The Purchase Agreement contains customary representations and warranties of the parties and indemnification and contribution provisions under which the Company and the Guarantors, on the one hand, and the Initial Purchasers, on the other, have agreed to indemnify each other against certain liabilities, including liabilities under the Securities Act of 1933, as amended.

A copy of the Purchase Agreement is filed as Exhibit 10.1 to this Form 8-K and is incorporated herein by reference. The description of the Purchase Agreement in this report is a summary and is qualified in its entirety by the terms of the Purchase Agreement.

 

Item 2.03 Creation of a Direct Financial Obligation or an Obligation under an Off-Balance Sheet Arrangement of a Registrant.

The information included in Item 1.01 of this Current Report on Form 8-K is incorporated by reference into this Item 2.03 of this Current Report on Form 8-K.

 

Item 8.01 Other Information.

On September 10, 2013, the Company issued a press release announcing its intent to commence its private placement of the Notes. The Company is filing a copy of the press release as Exhibit 99.1 hereto, which is incorporated by reference into this Item 8.01.

Also on September 10, 2013, the Company issued a press release announcing the pricing of its private placement of the Notes. The Company is filing a copy of the press release as Exhibit 99.2 hereto, which is incorporated by reference into this Item 8.01.
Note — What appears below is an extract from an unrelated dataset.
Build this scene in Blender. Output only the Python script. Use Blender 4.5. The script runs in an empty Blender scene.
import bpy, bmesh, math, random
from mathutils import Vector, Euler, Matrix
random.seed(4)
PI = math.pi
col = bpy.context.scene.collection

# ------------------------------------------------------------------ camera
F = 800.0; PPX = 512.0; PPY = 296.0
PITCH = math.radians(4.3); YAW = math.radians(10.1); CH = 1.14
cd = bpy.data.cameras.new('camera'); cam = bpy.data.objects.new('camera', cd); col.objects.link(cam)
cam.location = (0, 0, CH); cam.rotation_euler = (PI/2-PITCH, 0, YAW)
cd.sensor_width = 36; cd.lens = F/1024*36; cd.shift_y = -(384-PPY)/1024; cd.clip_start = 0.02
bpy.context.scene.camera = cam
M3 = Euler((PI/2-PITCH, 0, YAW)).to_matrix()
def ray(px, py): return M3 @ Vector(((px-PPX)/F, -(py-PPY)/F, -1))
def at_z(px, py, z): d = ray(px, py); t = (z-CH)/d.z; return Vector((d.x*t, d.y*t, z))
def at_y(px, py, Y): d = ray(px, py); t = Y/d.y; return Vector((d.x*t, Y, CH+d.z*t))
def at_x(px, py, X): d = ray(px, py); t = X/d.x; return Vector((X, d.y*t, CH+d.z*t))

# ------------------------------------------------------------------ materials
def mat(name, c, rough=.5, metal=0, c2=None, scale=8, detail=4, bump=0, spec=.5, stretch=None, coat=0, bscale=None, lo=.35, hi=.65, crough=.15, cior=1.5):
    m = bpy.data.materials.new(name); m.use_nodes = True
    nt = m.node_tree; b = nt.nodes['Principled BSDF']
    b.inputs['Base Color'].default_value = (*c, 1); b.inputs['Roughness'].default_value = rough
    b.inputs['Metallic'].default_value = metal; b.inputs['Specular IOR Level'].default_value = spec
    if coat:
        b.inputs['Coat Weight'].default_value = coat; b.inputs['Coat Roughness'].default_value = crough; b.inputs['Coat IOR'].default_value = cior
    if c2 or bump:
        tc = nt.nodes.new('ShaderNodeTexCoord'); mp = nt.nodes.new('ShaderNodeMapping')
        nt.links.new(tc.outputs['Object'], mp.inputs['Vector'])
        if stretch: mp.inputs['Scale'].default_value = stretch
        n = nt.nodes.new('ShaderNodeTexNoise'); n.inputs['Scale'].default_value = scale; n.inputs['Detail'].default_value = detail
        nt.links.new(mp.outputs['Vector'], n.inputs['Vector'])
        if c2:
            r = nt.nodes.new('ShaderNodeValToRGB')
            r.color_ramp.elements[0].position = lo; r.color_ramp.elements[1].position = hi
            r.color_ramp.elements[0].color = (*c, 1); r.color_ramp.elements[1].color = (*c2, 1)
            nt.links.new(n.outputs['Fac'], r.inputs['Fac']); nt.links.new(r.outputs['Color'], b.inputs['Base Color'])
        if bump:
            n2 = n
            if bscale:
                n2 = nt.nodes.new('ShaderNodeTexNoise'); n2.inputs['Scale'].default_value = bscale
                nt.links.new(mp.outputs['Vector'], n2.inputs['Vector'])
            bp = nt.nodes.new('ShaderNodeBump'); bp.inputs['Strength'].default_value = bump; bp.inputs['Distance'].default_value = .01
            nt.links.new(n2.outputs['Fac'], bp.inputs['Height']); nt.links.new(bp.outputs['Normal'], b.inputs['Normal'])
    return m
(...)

Each of the press releases shall not constitute an offer to sell or the solicitation of an offer to buy, nor shall there be any sale of these securities in any state in which the offer, solicitation or sale would be unlawful prior to the registration or qualification under the securities laws of any such state.

 

Item 9.01 Financial Statements and Exhibits.

(d) Exhibits.

 

Exhibit

No.

  

Description of Exhibit

10.1    Purchase Agreement dated as of September 10, 2013 among the Company, the Guarantors and Wells Fargo Securities, LLC, as representative of the several initial purchasers.
99.1    Press Release dated September 10, 2013, announcing the launch of the private placement.
99.2    Press Release dated September 10, 2013, announcing the pricing of the private placement.


SIGNATURE

Pursuant to the requirements of the Securities Exchange Act of 1934, the Registrant has duly caused this report to be signed on its behalf by the undersigned thereunto duly authorized.

 

   

OASIS PETROLEUM INC.

(Registrant)

Date: September 11, 2013

    By:   /s/ Thomas B. Nusz
      Thomas B. Nusz
      Chairman, President and Chief Executive Officer


EXHIBIT INDEX

 

Exhibit
No.

  

Description of Exhibit

10.1    Purchase Agreement dated as of September 10, 2013 among the Company, the Guarantors and Wells Fargo Securities, LLC, as representative of the several initial purchasers.
99.1    Press Release dated September 10, 2013, announcing the launch of the private placement.
99.2    Press Release dated September 10, 2013, announcing the pricing of the private placement.